West: Put it down in the corner, put on "Get Up Offa That Thing" and let's hit it. (Laughter) We'd start moving. No, but JB's a beautiful brother. I tell you, man, he had the most lovely mother, man. Lord, Lord. And Sister Alicia, too. But no, I love JB, though, man. He was one of the great basketball stars too.

Tavis: Oh, absolutely.

West: But he's got a heart of gold. We're going to do an event together, actually, in Jersey. But he's just such a good brother, and we were - I was at his church just a couple of years ago. I think he has a humility that reminds me in some ways of the great Gardner Taylor. You and I got a chance to spend time with that towering figure, the greatest of all living Christian preachers.

The prayer that he gave us when he said, "Just to get up every morning, that our bed is not our cooling board."

Tavis: That's right.

West: And that our bedclothes is not our winding sheets.

Tavis: Yeah, and that the greedy grave -

West: And that the four walls of our bedroom is not the narrow confines of the greedy grave. Another day for service - what a joy, what a joy. But that's what I love about your show - it's so rare to see a celebrity who is still rooted in bearing witness to true standing in his true, but doing it with a humility and doing it as part of a larger tradition so that we don't forget about Brother Martin King, we don't forget about Fannie Lou Hamer, we don't forget about Rabbi Abraham Joshua Heschel and others, and still find a little time to listen to some Steven Sondheim.

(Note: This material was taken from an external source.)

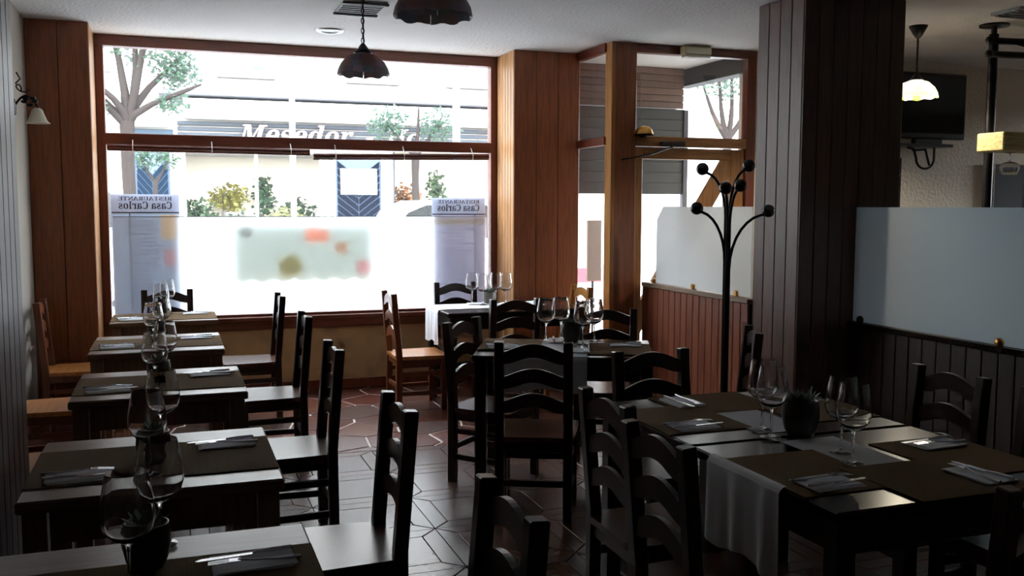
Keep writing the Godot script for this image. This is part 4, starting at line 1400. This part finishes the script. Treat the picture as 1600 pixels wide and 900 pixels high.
func fork(label: String) -> Node3D:
	var mk := func(l: String, gr: String) -> Node3D:
		var t := thing("table_fork", l, "fork", Vector3.ZERO, 0, gr)
		var st := mb()
		tube(st, [Vector3(-0.1, 0.004, 0), Vector3(-0.05, 0.004, 0), Vector3(0.0, 0.006, 0), Vector3(0.035, 0.01, 0)], [0.005, 0.004, 0.0026, 0.003], 8)
		part("handle", st, M.steel, t)
		st = mb()
		box(st, Vector3(0.042, 0.009, 0), Vector3(0.026, 0.003, 0.022), 0.001)
		for k in 4:
			bar(st, Vector3(0.052, 0.009, -0.0095 + k * 0.0063), Vector3(0.098, 0.006, -0.009 + k * 0.006), 0.0026, 0.002, 0.0)
		part("tines", st, M.steel, t)
		return t
	return once("table_fork", mk, label, "table forks")

func napkin(label: String) -> Node3D:
	var mk := func(l: String, gr: String) -> Node3D:
		var st := mb()
		for k in 3:
			var y := 0.0015 + k * 0.0025
			box(st, Vector3(0.004 * k, y, 0.003 * k), Vector3(0.17, 0.0022, 0.12 - 0.004 * k), 0.0009, Basis(Vector3.UP, 0.02 * k))
		return single("folded_napkin", st, M.napkin, l, "napkin", Vector3.ZERO, 0, gr)
	return once("folded_napkin", mk, label, "folded white napkins")

func placemat(label: String) -> Node3D:
	var mk := func(l: String, gr: String) -> Node3D:
		var st := mb()
		box(st, Vector3(0, 0.0015, 0), Vector3(0.345, 0.003, 0.42), 0.001)
		return single("placemat", st, M.mat, l, "placemat", Vector3.ZERO, 0, gr)
	return once("placemat", mk, label, "brown woven placemats")

# one place: a mat with napkin and cutlery on the diner's right; turn 0 = diner on the +x side looking towards -x
func setting(at: Vector3, turn: float, whose: String, mat := true, cut := true, off := 0.13) -> void:
	var b := Basis(Vector3.UP, turn)
	var y := 0.0
	if mat:
		put(placemat("brown woven placemat at %s" % whose), at, turn)
		y = 0.003
	put(napkin("folded white napkin at %s" % whose), at + b * Vector3(0.03, y, -off), turn + 0.03)
	if cut:
		put(knife("steel knife at %s" % whose), at + b * Vector3(0.035, y + 0.008, -off - 0.025), turn + PI + 0.08)
		put(fork("steel fork at %s" % whose), at + b * Vector3(0.035, y + 0.008, -off + 0.025), turn + PI - 0.05)

func plant_pot(label: String, at: Vector3, m: Material, s := 1.0, leaves := 26) -> void:
	var t := thing("plant_pot", label, "potted plant", at, 0, "small table plants")
	var st := mb()
	lathe(st, [Vector2(0, 0), Vector2(0.034, 0), Vector2(0.044, 0.02), Vector2(0.052, 0.055), Vector2(0.05, 0.085), Vector2(0.046, 0.095), Vector2(0.048, 0.1), Vector2(0.043, 0.1), Vector2(0.042, 0.09), Vector2(0, 0.088)].map(func(p): return p * s), 22)
	part("pot", st, m, t)
	for k in leaves:
		st = mb()
		var a := k * 2.4
		var e := 0.35 + 1.0 * (float(k) / leaves)
		var d := Vector3(cos(a) * cos(e), sin(e), sin(a) * cos(e))
		var o := Vector3(cos(a) * 0.012, 0.09, sin(a) * 0.012) * s
		var L := (0.035 + 0.02 * fmod(k * 0.618, 1.0)) * s
		var x := d.cross(Vector3.UP).normalized()
		var n := x.cross(d)
		var m1 := o + d * L * 0.5
		tri(st, o, m1 + x * L * 0.24 - n * 0.002, o + d * L, n)
		tri(st, o, o + d * L, m1 - x * L * 0.24 - n * 0.002, n)
		part("leaf", st, M.leaf, t)

func drape(called: String, label: String, a: Vector3, along: Vector3, outw: Vector3, w: float, back: float, drop: float, m: Material, cat := "table runner") -> void:
	# a strip lying on the table for «back» metres, then hanging over the edge for «drop»
	var st := mb()
	var f := func(u: float, v: float) -> Vector3:
		var s: float = v * (back + drop)
		var p: Vector3 = a + along * (u - 0.5) * w
		if s < back:
			return p - outw * (back - s) + Vector3(0, 0.004, 0)
		var h: float = s - back
		var k: float = minf(1.0, h / 0.02)
		var wave: float = 0.012 * sin(u * 17.0) * minf(1.0, h / drop) + 0.006 * sin(u * 31.0 + 1.0) * (h / drop)
		return p + outw * (0.012 * k + wave * 0.6 + 0.006) + Vector3(0, 0.004 - h + 0.012 * k * (1 if h > 0.02 else 0) - 0.012 * sin(u * 9.0) * (h / drop), 0)
	grid(st, f, 28, 30)
	single(called, st, m, label, cat)

func build_tableware() -> void:
	# left row: two places each, aisle side and wall side
	for k in 5:
		var c: Vector3 = row_tables[k]
		setting(c + Vector3(0.18, 0, 0.02), 0.0, "the aisle side of " + row_names[k])
		setting(c + Vector3(-0.18, 0, 0.02), PI, "the wall side of " + row_names[k])
		var gz: float = [0.2, 0.2, 0.22, 0.2, -0.02][k]
		put(wine_glass("wine_glass", "clear wine glass in front of the pot on " + row_names[k], "wine glasses"), c + Vector3(-0.02 if k < 4 else -0.038, 0.003, gz))
		put(wine_glass("wine_glass", "clear wine glass behind the pot on " + row_names[k], "wine glasses"), c + Vector3(0.02, 0.003, -0.17 if k < 4 else -0.29))
		plant_pot("small dark potted plant on " + row_names[k], c + Vector3(-0.008, 0.003, [0.03, 0.03, 0.03, 0.05, -0.155][k]), M.pot, 1.0)
	# window table on the right
	drape("table_runner", "white cloth hanging over the left end of the right-hand window table", Vector3(1.93, TOP, -7.17), Vector3(0, 0, 1), Vector3(-1, 0, 0), 0.36, 0.9, 0.28, M.linen)
	var r1 := Vector3(2.45, TOP, -7.08)
	put(napkin("crumpled white napkin at the right end of the white-clothed window table"), r1 + Vector3(0.4, 0.005, -0.2), 0.3)
	put(napkin("folded white napkin in the middle of the white-clothed window table"), r1 + Vector3(-0.12, 0.005, -0.2), -0.2)
	for k in 4:
		put(wine_glass("wine_glass", ["far left", "near left", "far right", "near right"][k] + " wine glass on the white-clothed window table", "wine glasses"), r1 + [Vector3(-0.16, 0.005, -0.22), Vector3(-0.1, 0.005, -0.12), Vector3(0.05, 0.005, -0.24), Vector3(0.1, 0.005, -0.13)][k])
	plant_pot("green succulent in a grey pot between the glasses on the white-clothed window table", r1 + Vector3(-0.03, 0.005, -0.18), M.pot_grey, 1.0)
	# slanted middle table
	var mr := deg_to_rad(-25.0)
	var mb2 := Basis(Vector3.UP, mr)
	var m0 := Vector3(2.085, TOP, -4.886)
	drape("table_runner", "pale runner hanging over the front edge of the slanted table", m0 + mb2 * Vector3(-0.12, 0, 0.335), mb2 * Vector3(1, 0, 0), mb2 * Vector3(0, 0, 1), 0.5, 0.6, 0.2, M.runner)
	setting(m0 + mb2 * Vector3(0.31, 0.002, 0.05), mr, "the right end of the slanted table")
	setting(m0 + mb2 * Vector3(-0.31, 0.006, -0.04), mr + PI, "the left end of the slanted table")
	setting(m0 + mb2 * Vector3(-0.02, 0.006, 0.13), mr - PI / 2, "the front of the slanted table", false, true, 0.1)
	setting(m0 + mb2 * Vector3(0.05, 0.006, -0.17), mr + PI / 2, "the back of the slanted table", false, true, 0.1)
	for k in 4:
		put(wine_glass("wine_glass", ["outer left", "inner left", "inner right", "outer right"][k] + " wine glass beside the plant on the slanted table", "wine glasses"), m0 + mb2 * [Vector3(-0.12, 0.007, -0.2), Vector3(-0.035, 0.007, -0.285), Vector3(0.1, 0.007, -0.06), Vector3(0.165, 0.007, -0.2)][k])
	plant_pot("leafy plant in a dark pot in the centre of the slanted table", m0 + mb2 * Vector3(0.03, 0.007, -0.16), M.pot, 1.1, 36)
	# joined tables
	for k in 2:
		var c := Vector3(2.04, TOP, -3.085 if k == 0 else -2.335)
		var nm: String = ["the rear joined table", "the front joined table"][k]
		var st := mb()
		box(st, Vector3(0, 0.001, 0), Vector3(0.22, 0.002, 0.37 if k == 0 else 0.36), 0.0006)
		single("centre_mat", st, M.runner, "pale centre mat lying lengthwise on " + nm, "table mat", c + Vector3(0, 0, 0.13 if k == 0 else -0.14), 0, "pale centre mats")
		setting(c + Vector3(-0.25, 0, 0.02), PI, "the left side of " + nm)
		setting(c + Vector3(0.32, 0, 0.02), 0.0, "the right side of " + nm)
	setting(Vector3(2.06, TOP, -3.28), PI / 2, "the far end of the joined tables", true, true)
	setting(Vector3(2.1, TOP + 0.003, -2.13), -PI / 2, "the near end of the joined tables", true, true)
	drape("table_runner", "white cloth hanging from the left side of the front joined table", Vector3(1.617, TOP, -2.39), Vector3(0, 0, 1), Vector3(-1, 0, 0), 0.38, 0.01, 0.28, M.linen)
	var gp := [Vector3(1.925, TOP + 0.004, -2.70), Vector3(1.968, TOP + 0.004, -2.815), Vector3(1.97, TOP + 0.004, -2.34), Vector3(2.02, TOP + 0.004, -2.455)]
	for k in 4:
		put(wine_glass("wine_glass", ["nearer of two wine glasses left of the dark pot on the joined tables", "farther of two wine glasses left of the dark pot on the joined tables", "nearer of two wine glasses on the pale mat of the front joined table", "farther of two wine glasses on the pale mat of the front joined table"][k], "wine glasses"), gp[k])
	plant_pot("dark pot with a low plant in the middle of the joined tables", Vector3(2.042, TOP + 0.004, -2.695), M.pot, 1.25)

func build_small() -> void:
	pass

Tavis: There you go. (Laughter) As you can tell, he is my friend and I wouldn't have it any other way. What a delight it is, always, to have Dr. Cornel West on this program and to celebrate the occasion, finally, the release of his memoir.

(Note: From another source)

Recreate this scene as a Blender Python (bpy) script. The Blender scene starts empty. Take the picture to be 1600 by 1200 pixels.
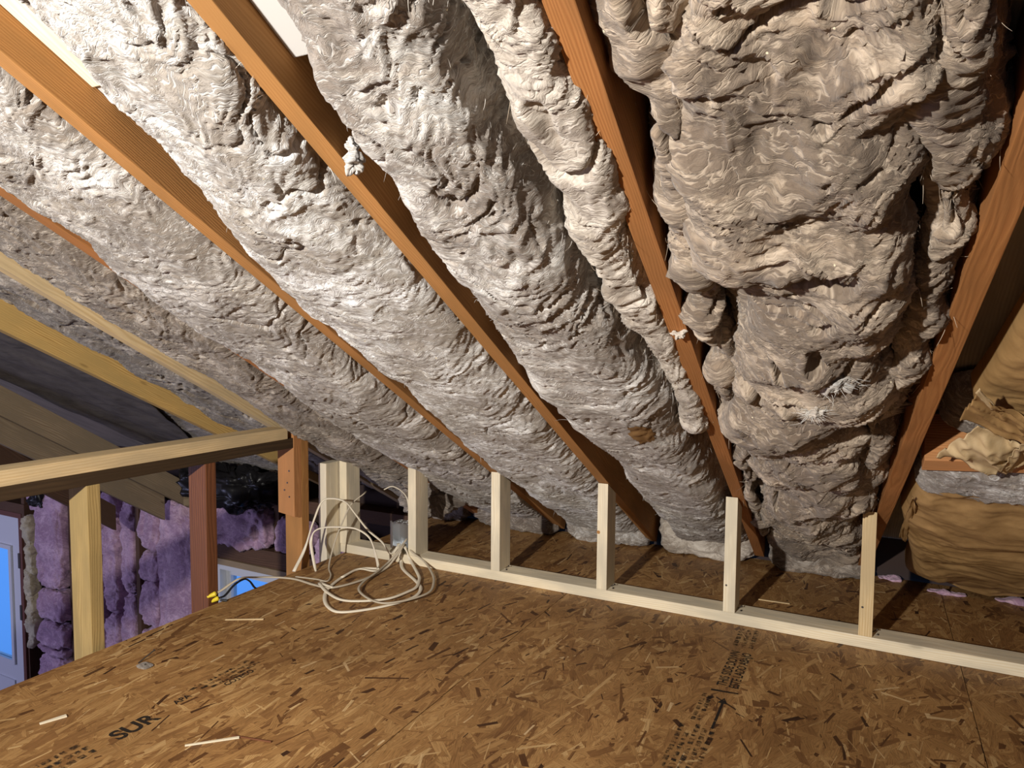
import bpy, bmesh, math, random
import numpy as np
from mathutils import Vector, Matrix
IN = 0.0254                                   # the scene is laid out in inches, built in metres
random.seed(7); RNG = np.random.default_rng(7)
scene = bpy.context.scene
COL = scene.collection

# ------------------------------------------------------------------ camera, world, lights, exposure
F_PX, YAW, PITCH, ROLL = 1101.156, 0.4717, -0.0651, 0.0075
CAM = np.array([-0.562, -91.9, 36.5745])
_fw = np.array([-math.sin(YAW)*math.cos(PITCH), math.cos(YAW)*math.cos(PITCH), math.sin(PITCH)])
_r0 = np.array([math.cos(YAW), math.sin(YAW), 0.0]); _u0 = np.cross(_r0, _fw)
_r = math.cos(ROLL)*_r0 + math.sin(ROLL)*_u0; _u = -math.sin(ROLL)*_r0 + math.cos(ROLL)*_u0
cam = bpy.data.cameras.new('camera'); cam_o = bpy.data.objects.new('camera', cam); COL.objects.link(cam_o)
cam.sensor_width = 36; cam.lens = 36*F_PX/1600; cam.clip_start = 0.02; cam.clip_end = 200
cam_o.matrix_world = Matrix(((_r[0], _u[0], -_fw[0], CAM[0]*IN), (_r[1], _u[1], -_fw[1], CAM[1]*IN), (_r[2], _u[2], -_fw[2], CAM[2]*IN), (0, 0, 0, 1)))
scene.camera = cam_o

world = bpy.data.worlds.new('world'); scene.world = world; world.use_nodes = True
world.node_tree.nodes['Background'].inputs[0].default_value = (0.16, 0.42, 1.0, 1)
world.node_tree.nodes['Background'].inputs[1].default_value = 1.1

def light(name, kind, loc, target, energy, color, **kw):
    l = bpy.data.lights.new(name, kind); o = bpy.data.objects.new(name, l); COL.objects.link(o)
    l.energy = energy; l.color = color
    for k, v in kw.items(): setattr(l, k, v)
    o.location = Vector(loc)*IN
    o.rotation_euler = (Vector(target)-Vector(loc)).to_track_quat('-Z', 'Y').to_euler()
    return o
# a work lamp standing on the loft behind and left of the photographer
light('work_lamp', 'SPOT', (-34, -134, 48), (-52, -12, 26), 430, (1.0, 0.955, 0.89), spot_size=math.radians(120), spot_blend=1.0, shadow_soft_size=0.03)
# daylight from the lower room's other windows, bluish
light('daylight_low_room', 'AREA', (-300, -150, -25), (-170, 27, -25), 100, (0.58, 0.60, 1.0), shape='RECTANGLE', size=2.0, size_y=1.4)

vs = scene.view_settings
vs.view_transform = 'Standard'; vs.look = 'None'; vs.gamma = 1.0; vs.use_curve_mapping = False; vs.exposure = 0.0

# ------------------------------------------------------------------ pixel -> place (1600x1200 frame)
M, Z0, K, K5 = 0.5504, 16.6413, -0.0285, -0.0773       # the roof: rafter undersides lie in z = Z0 - M*y
NL = math.hypot(1, M); NDOWN = np.array([0, -M, -1])/NL
def _ray(u, v): return _fw + _r*(u-800)/F_PX - _u*(v-600)/F_PX
def floor_pt(u, v, z=0.0): d = _ray(u, v); return CAM + d*(z-CAM[2])/d[2]
def xpl(u, v, x): d = _ray(u, v); return CAM + d*(x-CAM[0])/d[0]
def ypl(u, v, y): d = _ray(u, v); return CAM + d*(y-CAM[1])/d[1]
def roof_pt(u, v, h=0.0):
    d = _ray(u, v); off = -h*NL
    return CAM + d*(Z0+off-M*CAM[1]-CAM[2])/(d[2]+M*d[1])
def roof_xyz(x0, y, h, k=K):                    # x0: place along the eave at y = 0, h: inches below the rafter undersides
    return np.stack([x0+k*y, y+NDOWN[1]*h, Z0-M*y+NDOWN[2]*h], -1)

# ------------------------------------------------------------------ numpy gradient noise
_perm = np.random.default_rng(3).permutation(512); _perm = np.concatenate([_perm, _perm, _perm])
_grad = np.random.default_rng(4).normal(size=(512, 3)); _grad /= np.linalg.norm(_grad, axis=1)[:, None]
def noise(x, y, z=0.0):
    x, y, z = np.broadcast_arrays(np.asarray(x, float), np.asarray(y, float), np.asarray(z, float))
    xi, yi, zi = np.floor(x).astype(int), np.floor(y).astype(int), np.floor(z).astype(int)
    xf, yf, zf = x-xi, y-yi, z-zi
    fx, fy, fz = [t*t*t*(t*(t*6-15)+10) for t in (xf, yf, zf)]
    out = 0
    for a in (0, 1):
        wa = fx if a else 1-fx
        for b in (0, 1):
            wb = fy if b else 1-fy
            for c in (0, 1):
                wc = fz if c else 1-fz
                g = _grad[_perm[_perm[_perm[(xi+a) & 511]+((yi+b) & 511)]+((zi+c) & 511)] % 512]
                out = out + wa*wb*wc*(g[..., 0]*(xf-a)+g[..., 1]*(yf-b)+g[..., 2]*(zf-c))
    return out*1.6
def fbm(x, y, z=0.0, n=3):
    o, a = 0, 1.0
    for i in range(n):
        o = o + a*noise(x*2**i+i*17.3, y*2**i+i*5.1, z*2**i); a *= .5
    return o
def sstep(a, b, x): t = np.clip((x-a)/(b-a), 0, 1); return t*t*(3-2*t)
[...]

We have not even done justice to what's in the book, just scratched the surface. It's called, appropriately, if you know him, "Brother West: Living and Loving Out Loud."

Doc, I love you and I'm glad to have you on this program.

West: Love you, love you, my brother. Stay strong, stay strong.

Tavis: Good to see you, man, good to see you.

West: Always a blessing. Always a blessing.